• _EXTRACTED MATERIAL_
-- BEGIN --
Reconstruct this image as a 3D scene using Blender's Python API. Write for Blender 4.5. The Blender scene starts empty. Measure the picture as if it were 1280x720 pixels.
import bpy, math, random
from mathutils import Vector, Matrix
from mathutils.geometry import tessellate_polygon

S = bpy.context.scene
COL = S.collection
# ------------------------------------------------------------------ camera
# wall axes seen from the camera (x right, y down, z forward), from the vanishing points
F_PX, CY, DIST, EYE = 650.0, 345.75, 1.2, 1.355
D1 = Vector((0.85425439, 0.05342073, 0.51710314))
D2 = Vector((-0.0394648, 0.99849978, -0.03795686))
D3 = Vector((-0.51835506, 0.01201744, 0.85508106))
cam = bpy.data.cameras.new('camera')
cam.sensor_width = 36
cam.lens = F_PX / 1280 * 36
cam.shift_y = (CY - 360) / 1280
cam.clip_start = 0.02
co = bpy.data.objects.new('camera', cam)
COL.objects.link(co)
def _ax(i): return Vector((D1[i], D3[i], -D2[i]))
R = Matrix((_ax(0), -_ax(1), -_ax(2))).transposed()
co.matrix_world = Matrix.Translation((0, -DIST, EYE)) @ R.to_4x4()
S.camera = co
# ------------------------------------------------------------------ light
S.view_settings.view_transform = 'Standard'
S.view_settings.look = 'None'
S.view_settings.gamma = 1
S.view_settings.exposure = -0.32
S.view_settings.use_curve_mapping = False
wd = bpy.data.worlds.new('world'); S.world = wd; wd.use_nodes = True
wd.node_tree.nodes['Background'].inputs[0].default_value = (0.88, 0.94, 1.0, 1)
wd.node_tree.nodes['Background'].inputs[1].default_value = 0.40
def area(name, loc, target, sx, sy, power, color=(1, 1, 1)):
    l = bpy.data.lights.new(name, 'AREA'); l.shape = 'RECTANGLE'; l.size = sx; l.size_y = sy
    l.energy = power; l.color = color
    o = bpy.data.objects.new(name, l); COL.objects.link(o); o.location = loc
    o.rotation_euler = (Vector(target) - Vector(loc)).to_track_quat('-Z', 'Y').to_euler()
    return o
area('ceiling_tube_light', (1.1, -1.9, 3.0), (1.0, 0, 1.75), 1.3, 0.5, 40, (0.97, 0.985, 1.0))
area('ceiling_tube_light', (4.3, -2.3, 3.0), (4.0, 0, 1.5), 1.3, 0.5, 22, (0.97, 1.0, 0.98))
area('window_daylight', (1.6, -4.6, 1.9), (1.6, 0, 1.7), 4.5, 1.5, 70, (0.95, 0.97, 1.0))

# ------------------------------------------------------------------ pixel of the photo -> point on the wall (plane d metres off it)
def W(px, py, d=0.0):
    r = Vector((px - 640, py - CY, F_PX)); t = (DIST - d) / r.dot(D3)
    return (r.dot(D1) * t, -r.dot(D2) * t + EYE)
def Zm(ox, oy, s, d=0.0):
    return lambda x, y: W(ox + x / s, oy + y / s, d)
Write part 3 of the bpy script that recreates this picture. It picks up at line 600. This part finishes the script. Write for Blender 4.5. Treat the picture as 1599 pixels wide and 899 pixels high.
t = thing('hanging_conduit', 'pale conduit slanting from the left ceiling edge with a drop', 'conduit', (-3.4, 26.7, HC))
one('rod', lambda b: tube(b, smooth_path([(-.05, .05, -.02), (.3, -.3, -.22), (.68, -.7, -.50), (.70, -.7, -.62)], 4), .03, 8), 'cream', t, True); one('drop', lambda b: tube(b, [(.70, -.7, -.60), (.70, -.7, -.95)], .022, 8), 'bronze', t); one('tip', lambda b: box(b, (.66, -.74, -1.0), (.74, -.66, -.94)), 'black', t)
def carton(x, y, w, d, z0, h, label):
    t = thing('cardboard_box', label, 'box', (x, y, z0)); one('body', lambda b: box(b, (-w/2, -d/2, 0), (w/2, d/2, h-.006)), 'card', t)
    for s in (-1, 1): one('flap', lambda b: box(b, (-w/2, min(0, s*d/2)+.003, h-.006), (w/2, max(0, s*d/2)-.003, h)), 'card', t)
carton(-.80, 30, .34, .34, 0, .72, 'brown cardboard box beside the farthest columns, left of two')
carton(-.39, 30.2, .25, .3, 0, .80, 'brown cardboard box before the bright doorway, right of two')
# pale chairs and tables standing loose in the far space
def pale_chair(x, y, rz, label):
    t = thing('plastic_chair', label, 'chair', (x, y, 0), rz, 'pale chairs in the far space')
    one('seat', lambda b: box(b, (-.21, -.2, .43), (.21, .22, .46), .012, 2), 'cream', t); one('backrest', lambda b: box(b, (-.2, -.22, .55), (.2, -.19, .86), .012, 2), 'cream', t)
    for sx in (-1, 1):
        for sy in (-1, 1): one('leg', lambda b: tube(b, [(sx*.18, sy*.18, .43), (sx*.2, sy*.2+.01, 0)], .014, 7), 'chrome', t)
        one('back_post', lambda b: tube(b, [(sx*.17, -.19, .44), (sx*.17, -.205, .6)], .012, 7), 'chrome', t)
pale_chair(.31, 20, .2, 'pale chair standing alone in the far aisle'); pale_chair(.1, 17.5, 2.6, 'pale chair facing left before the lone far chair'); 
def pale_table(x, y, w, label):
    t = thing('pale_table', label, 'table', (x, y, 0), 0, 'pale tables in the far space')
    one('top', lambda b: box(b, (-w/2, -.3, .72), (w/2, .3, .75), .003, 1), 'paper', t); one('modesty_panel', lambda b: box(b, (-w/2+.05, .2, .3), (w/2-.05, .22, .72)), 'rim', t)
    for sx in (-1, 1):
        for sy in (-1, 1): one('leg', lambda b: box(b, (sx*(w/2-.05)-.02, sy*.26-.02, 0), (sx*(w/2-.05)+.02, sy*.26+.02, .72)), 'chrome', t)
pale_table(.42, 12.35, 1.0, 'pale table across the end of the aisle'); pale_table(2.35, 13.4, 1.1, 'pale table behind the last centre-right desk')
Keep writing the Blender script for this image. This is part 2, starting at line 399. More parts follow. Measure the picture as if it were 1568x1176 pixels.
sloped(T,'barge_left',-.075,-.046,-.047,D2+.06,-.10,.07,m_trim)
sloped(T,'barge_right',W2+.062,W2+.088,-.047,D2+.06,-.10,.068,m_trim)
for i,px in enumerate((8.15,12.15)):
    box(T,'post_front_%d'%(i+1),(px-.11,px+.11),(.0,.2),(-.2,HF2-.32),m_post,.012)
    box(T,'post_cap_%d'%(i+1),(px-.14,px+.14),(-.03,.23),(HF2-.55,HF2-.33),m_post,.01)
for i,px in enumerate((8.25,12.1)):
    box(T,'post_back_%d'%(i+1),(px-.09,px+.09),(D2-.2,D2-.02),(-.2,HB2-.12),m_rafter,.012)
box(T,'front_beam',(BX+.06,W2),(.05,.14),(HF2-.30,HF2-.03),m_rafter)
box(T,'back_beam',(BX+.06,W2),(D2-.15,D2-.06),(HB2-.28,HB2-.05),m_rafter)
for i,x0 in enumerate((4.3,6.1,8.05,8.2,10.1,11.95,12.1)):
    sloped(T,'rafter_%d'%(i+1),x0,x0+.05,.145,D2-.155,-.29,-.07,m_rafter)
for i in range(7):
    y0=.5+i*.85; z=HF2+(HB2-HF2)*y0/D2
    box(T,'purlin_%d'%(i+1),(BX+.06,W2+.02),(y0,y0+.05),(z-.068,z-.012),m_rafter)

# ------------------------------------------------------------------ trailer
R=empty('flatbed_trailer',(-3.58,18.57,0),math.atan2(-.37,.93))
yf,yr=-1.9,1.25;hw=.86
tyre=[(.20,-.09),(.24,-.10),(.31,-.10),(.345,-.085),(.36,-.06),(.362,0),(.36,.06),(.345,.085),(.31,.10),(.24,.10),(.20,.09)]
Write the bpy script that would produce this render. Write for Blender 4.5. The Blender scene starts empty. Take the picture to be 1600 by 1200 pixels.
-- END --
• _TASK OBJECTIVE_
Your task is to quote the lines above, beginning with the first and ending with the one that holds "(0.95, 0.97, 1.0))".

• _RESULT OF THIS EXERCISE_
Reconstruct this image as a 3D scene using Blender's Python API. Write for Blender 4.5. The Blender scene starts empty. Measure the picture as if it were 1280x720 pixels.
import bpy, math, random
from mathutils import Vector, Matrix
from mathutils.geometry import tessellate_polygon

S = bpy.context.scene
COL = S.collection
# ------------------------------------------------------------------ camera
# wall axes seen from the camera (x right, y down, z forward), from the vanishing points
F_PX, CY, DIST, EYE = 650.0, 345.75, 1.2, 1.355
D1 = Vector((0.85425439, 0.05342073, 0.51710314))
D2 = Vector((-0.0394648, 0.99849978, -0.03795686))
D3 = Vector((-0.51835506, 0.01201744, 0.85508106))
cam = bpy.data.cameras.new('camera')
cam.sensor_width = 36
cam.lens = F_PX / 1280 * 36
cam.shift_y = (CY - 360) / 1280
cam.clip_start = 0.02
co = bpy.data.objects.new('camera', cam)
COL.objects.link(co)
def _ax(i): return Vector((D1[i], D3[i], -D2[i]))
R = Matrix((_ax(0), -_ax(1), -_ax(2))).transposed()
co.matrix_world = Matrix.Translation((0, -DIST, EYE)) @ R.to_4x4()
S.camera = co
# ------------------------------------------------------------------ light
S.view_settings.view_transform = 'Standard'
S.view_settings.look = 'None'
S.view_settings.gamma = 1
S.view_settings.exposure = -0.32
S.view_settings.use_curve_mapping = False
wd = bpy.data.worlds.new('world'); S.world = wd; wd.use_nodes = True
wd.node_tree.nodes['Background'].inputs[0].default_value = (0.88, 0.94, 1.0, 1)
wd.node_tree.nodes['Background'].inputs[1].default_value = 0.40
def area(name, loc, target, sx, sy, power, color=(1, 1, 1)):
    l = bpy.data.lights.new(name, 'AREA'); l.shape = 'RECTANGLE'; l.size = sx; l.size_y = sy
    l.energy = power; l.color = color
    o = bpy.data.objects.new(name, l); COL.objects.link(o); o.location = loc
    o.rotation_euler = (Vector(target) - Vector(loc)).to_track_quat('-Z', 'Y').to_euler()
    return o
area('ceiling_tube_light', (1.1, -1.9, 3.0), (1.0, 0, 1.75), 1.3, 0.5, 40, (0.97, 0.985, 1.0))
area('ceiling_tube_light', (4.3, -2.3, 3.0), (4.0, 0, 1.5), 1.3, 0.5, 22, (0.97, 1.0, 0.98))
area('window_daylight', (1.6, -4.6, 1.9), (1.6, 0, 1.7), 4.5, 1.5, 70, (0.95, 0.97, 1.0))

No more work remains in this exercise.